11. It is to be presumed that the Legislature does not use any word which is surplus or redundant and when the language of an enactment is plain and admits of but one meaning

'such language best declares, without more, the intention of the lawgiver and is decisive of it. The rule of construction is to intend the Legislature to have meant what they have actually expressed. It matters not, in such a case, what the consequences may be. Where, by the use of clear and unequivocal language capable of only one meaning, anything is enacted by the Legislature, it must be enforced, even though it be absurd or mischievous. The underlying principle is that the meaning and intention of a statute must be collected from the plain and unambiguous expressions used therein rather than from any notions which may be entertained by the Court as to what is just or expedient...... .However unjust, arbitrary or inconvenient the meaning conveyed may be, it must receive its full effect. When once the meaning is plain, it is not the province of a Court to scan its wisdom or its policy. Its duty is not to make the law reasonable, but to expound it as it stands according to the real sense of the words', vide Maxwell on Interpretation of Statutes, Ninth Edition, pages 3 and 4.

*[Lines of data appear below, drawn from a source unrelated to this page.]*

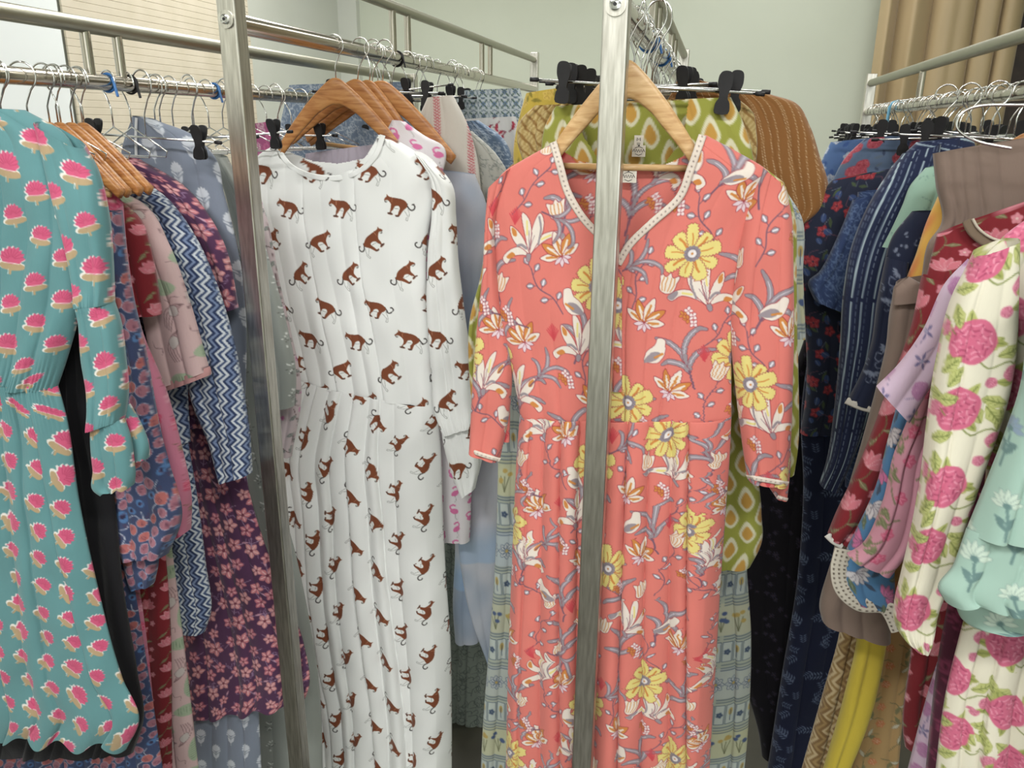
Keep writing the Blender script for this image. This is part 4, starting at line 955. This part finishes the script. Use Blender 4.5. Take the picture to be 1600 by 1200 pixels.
# ===== second rack, behind the tiger dress
simple('tunic', 'white tunic with pink flamingos just behind the tiger dress', 'tunic', 1.94, XB_, [('body', [[614, 187, 632, 190], [602, 208, 664, 212], [595, 236, 690, 226], [600, 300, 688, 290], [620, 400, 700, 400], [640, 600, 716, 600], [660, 700, 735, 700], [668, 800, 736, 800], [678, 843, 734, 845]], dict(v=[.4, .75], a=(.002, .010)))], sheet(s_flamingo), res=.0024, mat='crepe')
simple('skirt', 'pale lilac skirt with smocked waist seen inside the tiger dress neckline', 'skirt', 1.98, XB_, [
    ('waistband', [[478, 240, 584, 226], [474, 262, 590, 250]], dict(v=[k/12 for k in range(1, 12)], a=(.006, .006), q=.8)), ('body', [[474, 260, 590, 248], [470, 300, 600, 300], [470, 500, 600, 500]], dict(v=[k/10 for k in range(1, 10)], a=(.008, .01)))], plain((182, 172, 186)), res=.003)
simple('blouse', 'smoky blue tie-dyed blouse with long pointed sleeves', 'blouse', 2.03, XB_, [
    ('body', [[660, 262, 742, 272], [655, 330, 762, 326], [660, 450, 756, 440], [665, 600, 748, 600], [670, 700, 746, 700]], dict(v=[.4, .7], a=(.002, .010))),
    ('sleeve', [[704, 600, 748, 600], [714, 700, 778, 700], [716, 850, 779, 850], [733, 950, 778, 950], [762, 1030, 776, 1037]], dict(dy=-.03, v=[.5], a=(.003, .012), uv=(.1, .45))),
    ('sleeve', [[700, 680, 745, 680], [711, 850, 750, 850], [708, 960, 748, 970], [711, 1000, 748, 1003]], dict(dy=-.01, v=[.5], uv=(.3, .5)))], sheet(s_ombre), res=.0035)
simple('blouse', 'cream blouse with a red braided stripe under a black clip', 'blouse', 2.08, XB_, [('body', [[668, 153, 708, 149], [652, 190, 728, 188], [640, 232, 742, 230], [640, 300, 752, 300], [650, 420, 750, 420]], dict(uv=(-.008, 0), v=[.3, .6]))], sheet(s_redcream), res=.0026)
simple('tunic', 'grey tunic with silver beading beside the cream blouse', 'tunic', 2.12, XB_, [('body', [[700, 196, 738, 205], [705, 240, 775, 240], [705, 280, 796, 276], [700, 360, 790, 360], [690, 560, 770, 560]], {})], s_swirl((176, 176, 168), (112, 122, 118), 24, 9, .0014), res=.003)
simple('kurta', 'grey green damask kurta reaching down between tiger and coral dresses', 'kurta', 2.17, XB_, [('body', [[690, 300, 770, 300], [690, 600, 770, 600], [694, 850, 772, 850], [690, 1000, 764, 1000], [680, 1260, 756, 1260]], dict(v=[.2, .4, .6, .8], a=(.004, .016)))], sheet(s_damask), res=.0026, sc=1.2)
simple('kurta', 'blue kurta with white leaf print peeking above the coral sleeve', 'kurta', 2.30, XB_, [('body', [[724, 190, 748, 188], [726, 220, 786, 216], [735, 262, 802, 256], [740, 330, 796, 330]], {})], s_swirl((92, 114, 142), (176, 190, 204), 60, 6, .0016), res=.003)
simple('blouse', 'white blouse with small crimson birds hung on the second rail', 'blouse', 2.42, XB_, [('body', [[726, 186, 806, 182], [722, 215, 812, 210], [730, 260, 818, 256]], {})], sheet(s_bird), res=.003)
simple('kurta', 'tile-patterned white and blue kurta hung from clips at the end of the second rail', 'kurta', 2.55, XB_, [('body', [[716, 142, 812, 138], [712, 172, 820, 170], [710, 210, 824, 206], [710, 300, 824, 300]], dict(v=[.3, .6]))], sheet(s_tile), res=.003)

# ===== third rack, behind the coral dress
g = simple('tunic', 'lime green tunic with ogee print clipped right behind the coral dress', 'tunic', 1.43, XC, [
    ('body', [[868, 166, 1142, 152], [852, 196, 1160, 188], [845, 240, 1175, 235], [850, 400, 1160, 400], [862, 700, 1178, 700], [868, 800, 1190, 800], [872, 870, 1186, 860], [874, 884, 1172, 886]], dict(v=[.1, .3, .55, .75, .9], mf=[[(905, 168), (912, 210), (935, 245), (985, 262), (1040, 252), (1068, 215), (1075, 158), (985, 120)]], nb=120)),
    ('sleeve', [[1185, 255, 1225, 285], [1215, 340, 1243, 340], [1225, 430, 1245, 430], [1228, 520, 1246, 520], [1230, 600, 1248, 600], [1230, 700, 1247, 700], [1232, 742, 1241, 736]], dict(dy=-.02)),
    ('sleeve', [[765, 330, 800, 300], [752, 430, 775, 430], [737, 490, 765, 490], [733, 560, 760, 560], [738, 625, 760, 625]], dict(dy=-.02))], sheet(s_ogee), res=.0024, sc=1.25)
care_label(g, 998, 221, 1.434, .0155, .020, False); care_label(g, 998, 236, 1.433, .023, .019, True)
simple('stole', 'crinkled gold stole gathered behind the lime tunic', 'stole', 1.50, XC, [
    ('drape', [[836, 165, 1150, 152], [815, 185, 1174, 172], [808, 215, 1182, 205], [815, 245, 1183, 240], [840, 300, 1170, 290]], dict(v=[k/22 for k in range(1, 22)], a=(.014, .016), q=.8, wr=.005))], sheet(s_gold), res=.002, sc=1.8, mat='crinkle')
simple('long_dress', 'long dress in pale blue and yellow block print panels behind the coral dress', 'dress', 1.56, XC, [
    ('bodice', [[850, 262, 1150, 255], [790, 330, 1200, 330], [788, 560, 1160, 560], [784, 600, 1162, 600]], dict(res=.003)),
    ('skirt', [[784, 596, 1162, 596], [779, 700, 1173, 700], [775, 850, 1166, 850], [765, 1000, 1174, 1000], [756, 1110, 1171, 1110], [748, 1280, 1156, 1280]], dict(v=[.06, .2, .4, .6, .8, .93], a=(.005, .018))),
    ('sleeve', [[1190, 290, 1230, 300], [1212, 340, 1253, 340], [1222, 430, 1255, 430], [1230, 500, 1258, 500], [1232, 526, 1259, 528]], dict(dy=-.02))], sheet(s_block), res=.002, sc=1.7)
simple('blouse', 'yellow floral blouse at the back left of the third rail', 'blouse', 1.68, XC, [('body', [[822, 146, 942, 128], [812, 180, 960, 170], [803, 225, 968, 220], [806, 300, 968, 300]], {})], sheet(s_yellowfl), res=.0026)
simple('kurta', 'mustard kurta with white running stitch lines and puffed shoulder behind the coral dress', 'kurta', 1.80, XC, [
    ('body', [[1060, 120, 1082, 122], [1052, 138, 1142, 140], [1036, 165, 1180, 165], [900, 215, 1200, 200], [803, 255, 1200, 250], [803, 400, 1190, 400], [810, 560, 1180, 560]], dict(v=[.4, .6, .8, .9], a=(.001, .006))),
    ('sleeve', [[1140, 142, 1205, 148], [1150, 165, 1242, 160], [1165, 205, 1266, 198], [1170, 250, 1281, 244], [1180, 300, 1294, 290], [1200, 335, 1288, 325], [1215, 355, 1255, 350]], dict(dy=-.02, thick=.03, v=[.35, .6], a=(.002, .012), rot=-.12))], sheet(s_dash), res=.0022)
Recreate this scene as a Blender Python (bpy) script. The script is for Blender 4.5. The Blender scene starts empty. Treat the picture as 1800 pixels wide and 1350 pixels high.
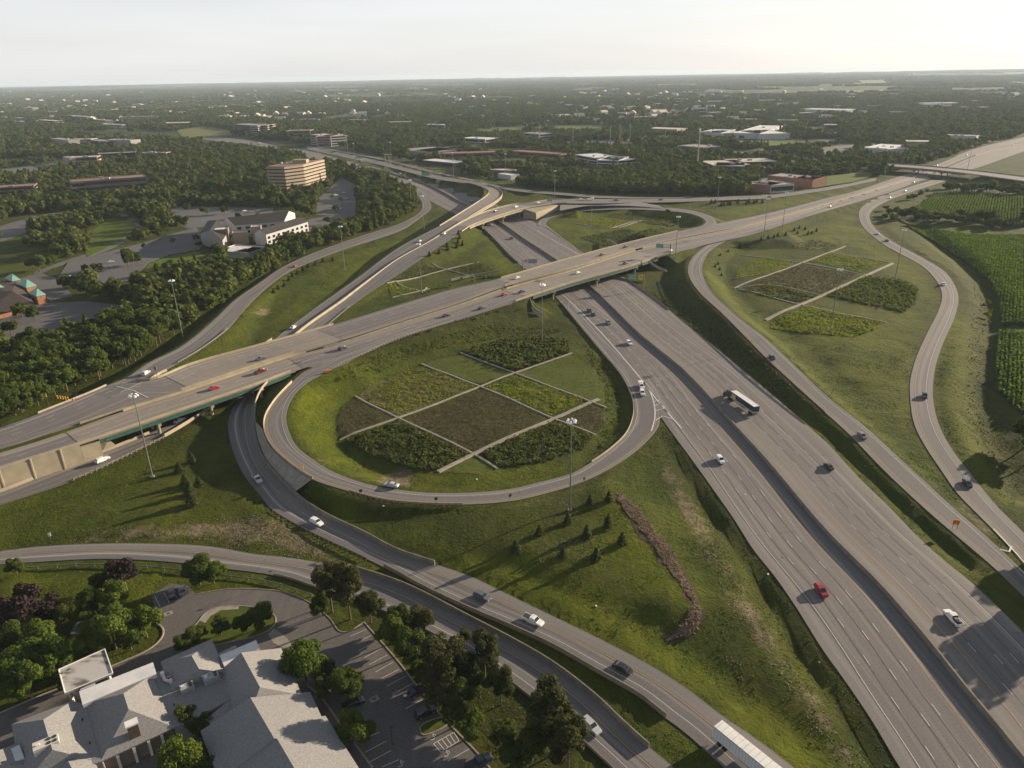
import bpy, bmesh, math, random
import numpy as np
from mathutils import Vector, Matrix
C = bpy.context.scene.collection
sc = bpy.context.scene
R_ = math.radians

# ------------------------------------------------------------------ camera, sky, sun, exposure
CAM_H, FPX, PITCH, ROLL = 122.0, 1290.0, math.atan((675 - 130) / 1290.0), R_(-1.05)
_F = np.array([0, math.cos(PITCH), -math.sin(PITCH)]); _U0 = np.array([0, math.sin(PITCH), math.cos(PITCH)]); _R0 = np.array([1.0, 0, 0])
_c, _s = math.cos(ROLL), math.sin(ROLL)
_RT = _c * _R0 + _s * _U0; _UP = -_s * _R0 + _c * _U0
cam = bpy.data.cameras.new('camera'); camo = bpy.data.objects.new('camera', cam); C.objects.link(camo)
camo.matrix_world = Matrix(((_RT[0], _UP[0], -_F[0], 0), (_RT[1], _UP[1], -_F[1], 0), (_RT[2], _UP[2], -_F[2], CAM_H), (0, 0, 0, 1)))
cam.sensor_width = 36; cam.lens = 36 * FPX / 1800; cam.clip_start = 1; cam.clip_end = 60000
sc.camera = camo
SUN_EL, SUN_AZ = R_(13.5), R_(31)                      # azimuth counter-clockwise from +X
w = bpy.data.worlds.new('World'); sc.world = w; w.use_nodes = True
nt = w.node_tree; bg = nt.nodes['Background']
sky = nt.nodes.new('ShaderNodeTexSky'); sky.sky_type = 'NISHITA'; sky.sun_disc = False
sky.sun_elevation = SUN_EL; sky.sun_rotation = R_(90) - SUN_AZ; sky.altitude = 200
sky.air_density = 1.0; sky.dust_density = 1.0; sky.ozone_density = 1.0
hs = nt.nodes.new('ShaderNodeHueSaturation'); hs.inputs['Saturation'].default_value = 0.85
nt.links.new(sky.outputs[0], hs.inputs['Color'])
mn = nt.nodes.new('ShaderNodeVectorMath'); mn.operation = 'MINIMUM'; mn.inputs[1].default_value = (18.0, 17.4, 16.4); nt.links.new(hs.outputs[0], mn.inputs[0])   # thin high overcast evens out the glare
vl = nt.nodes.new('ShaderNodeMix'); vl.data_type = 'RGBA'; 
tcw = nt.nodes.new('ShaderNodeTexCoord'); spw = nt.nodes.new('ShaderNodeSeparateXYZ'); nt.links.new(tcw.outputs['Generated'], spw.inputs[0]); mrw = nt.nodes.new('ShaderNodeMapRange'); mrw.interpolation_type = 'SMOOTHSTEP'
for i_, v_ in ((1, .05), (2, .75), (3, .68), (4, .10)): mrw.inputs[i_].default_value = v_
nt.links.new(spw.outputs[2], mrw.inputs[0]); nt.links.new(mrw.outputs[0], vl.inputs[0])       # haze whitens the sky towards the horizon
nt.links.new(mn.outputs[0], vl.inputs[6]); vl.inputs[7].default_value = (10.8, 10.9, 11.2, 1); cn = nt.nodes.new('ShaderNodeTexNoise'); cn.inputs['Scale'].default_value = 2.2; cn.inputs['Detail'].default_value = 5; cm_ = nt.nodes.new('ShaderNodeMapping'); cm_.inputs['Scale'].default_value = (1, 1, 9); nt.links.new(tcw.outputs['Generated'], cm_.inputs[0]); nt.links.new(cm_.outputs[0], cn.inputs['Vector'])
cr_ = nt.nodes.new('ShaderNodeMapRange'); cr_.inputs[1].default_value = .3; cr_.inputs[2].default_value = .7; cr_.inputs[3].default_value = .94; cr_.inputs[4].default_value = 1.05; nt.links.new(cn.outputs[0], cr_.inputs[0])
cs_ = nt.nodes.new('ShaderNodeVectorMath'); cs_.operation = 'SCALE'; nt.links.new(vl.outputs[2], cs_.inputs[0]); nt.links.new(cr_.outputs[0], cs_.inputs['Scale']); nt.links.new(cs_.outputs[0], bg.inputs[0])
bg.inputs[1].default_value = 0.043
sl = bpy.data.lights.new('sun', 'SUN'); sl.energy = 5.0; sl.angle = R_(0.6); sl.color = (1, 0.82, 0.60)
so = bpy.data.objects.new('sun', sl); C.objects.link(so)
sd = Vector((-math.cos(SUN_AZ) * math.cos(SUN_EL), -math.sin(SUN_AZ) * math.cos(SUN_EL), -math.sin(SUN_EL)))
so.rotation_euler = sd.to_track_quat('-Z', 'Y').to_euler(); so.location = (0, 0, 300)
sc.view_settings.view_transform = 'Standard'; sc.view_settings.look = 'None'; sc.view_settings.gamma = 1
sc.view_settings.exposure = 1.2; sc.view_settings.use_curve_mapping = False
sc.render.engine = 'CYCLES'; sc.cycles.use_denoising = True; sc.cycles.max_bounces = 5; sc.cycles.volume_bounces = 0
sc.cycles.diffuse_bounces = 2; sc.cycles.glossy_bounces = 2; sc.cycles.transparent_max_bounces = 8
HAZE = True

# ------------------------------------------------------------------ helpers
def G(px, py, z=0.0):
    """pixel of the photograph -> world point on the horizontal plane z"""
    v = _F * FPX + _RT * (px - 900) + _UP * (675 - py)
    t = (z - CAM_H) / v[2]
    return np.array([v[0] * t, v[1] * t, z])

def link(name, me, m=None, parent=None, **kw):
    if m is not None and not me.materials: me.materials.append(m)
    o = bpy.data.objects.new(name, me); C.objects.link(o)
    if parent is not None: o.parent = parent
    for k, v in kw.items():
        if v: o[k] = v
    return o

def thing(name, label, cat, loc=(0, 0, 0), rz=0.0, group=None, s=None):
    o = bpy.data.objects.new(name, None); C.objects.link(o); o.location = loc; o.rotation_euler = (0, 0, rz)
    if s: o.scale = s if hasattr(s, '__len__') else (s, s, s)
    o['label'] = label; o['category'] = cat
    if group: o['group'] = group
    return o

def mesh(name, V, Fc, m=None, uv=None, smooth=False):
    me = bpy.data.meshes.new(name); me.from_pydata([tuple(map(float, v)) for v in V], [], Fc)
    if uv is not None:
        l = me.uv_layers.new(name='UVMap'); l.data.foreach_set('uv', np.array([uv[i] for f in Fc for i in f], dtype=np.float32).ravel())
    if smooth: me.polygons.foreach_set('use_smooth', [True] * len(me.polygons))
    if m: me.materials.append(m)
    me.update(); return me

def quadmesh(name, V, n_quads, m=None, col=None):
    """V (4n,3) array of independent quads"""
    me = bpy.data.meshes.new(name); V = np.asarray(V, dtype=np.float32)
    me.vertices.add(len(V)); me.vertices.foreach_set('co', V.ravel())
    me.loops.add(4 * n_quads); me.loops.foreach_set('vertex_index', np.arange(4 * n_quads, dtype=np.int32))
    me.polygons.add(n_quads); me.polygons.foreach_set('loop_start', np.arange(0, 4 * n_quads, 4, dtype=np.int32))
    me.polygons.foreach_set('loop_total', np.full(n_quads, 4, dtype=np.int32))
    if col is not None:
        a = me.color_attributes.new('tint', 'FLOAT_COLOR', 'POINT')
        cc = np.ones((len(V), 4), dtype=np.float32); cc[:, 0] = np.repeat(col, 4); a.data.foreach_set('color', cc.ravel())
    me.update(calc_edges=True)
    if m: me.materials.append(m)
    return me

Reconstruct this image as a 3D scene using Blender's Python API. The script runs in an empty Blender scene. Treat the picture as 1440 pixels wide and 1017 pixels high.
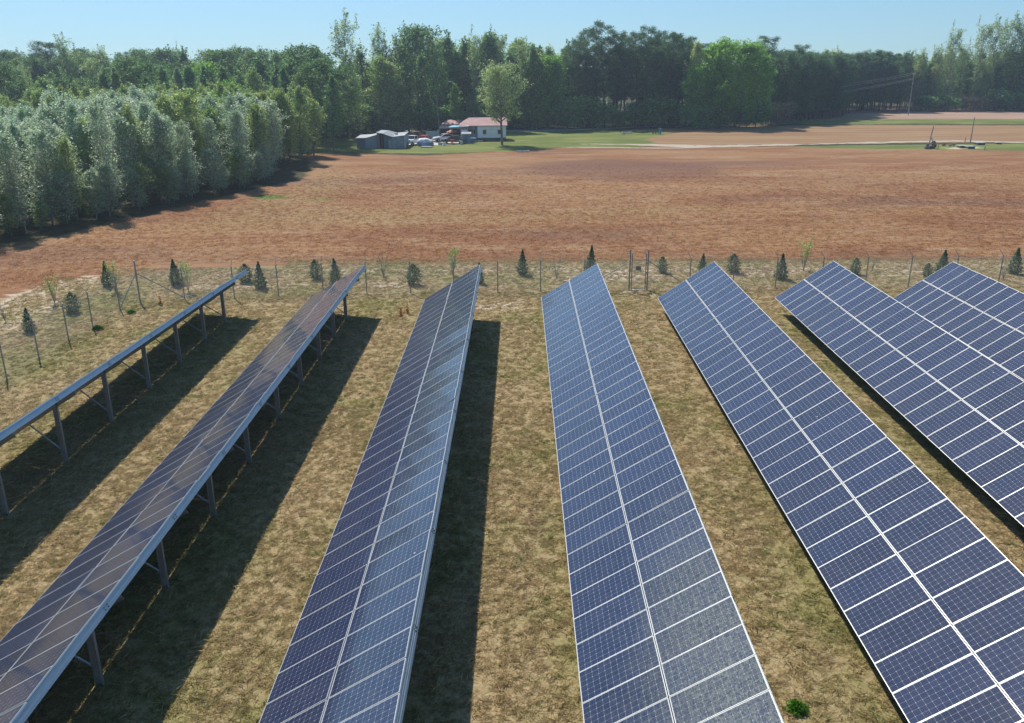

12. It is thus a primary rule of interpretation of statutes that the intention of the Legislature has to be gathered from the words used by it and that unless the Words used are ambiguous or lead to absurd or anomalous conclusion effect has to be given to each and every word used and if this rule of interpretation is followed in construing the provisions of Section 145, Cr. P. C., it would be clear that the intention of the Legislature was that the Court should have the power to examine any witness atany stage of the case irrespective of the fact whether his affidavit has been filed or not provided that the examination of such a witness is considered by it to be fit and proper.

13. I am further of the opinion that even if Sub-section (9) is held to be merely procedural and not as arming the Magistrate with the power to examine a witness such a power is vested in a Magistrate under Section 540, Cr. P. C. and if the Court allows the oral examination of witnesses whose affidavits have not been filed the proceeding with not be illegal or vitiated.

14. I am, therefore, of the opinion that the proceedings in the instant case were motvitiated on account of the fact that witnesses whose affidavits had not been filed were examined orally.

15. The reference is, in consequence, rejected.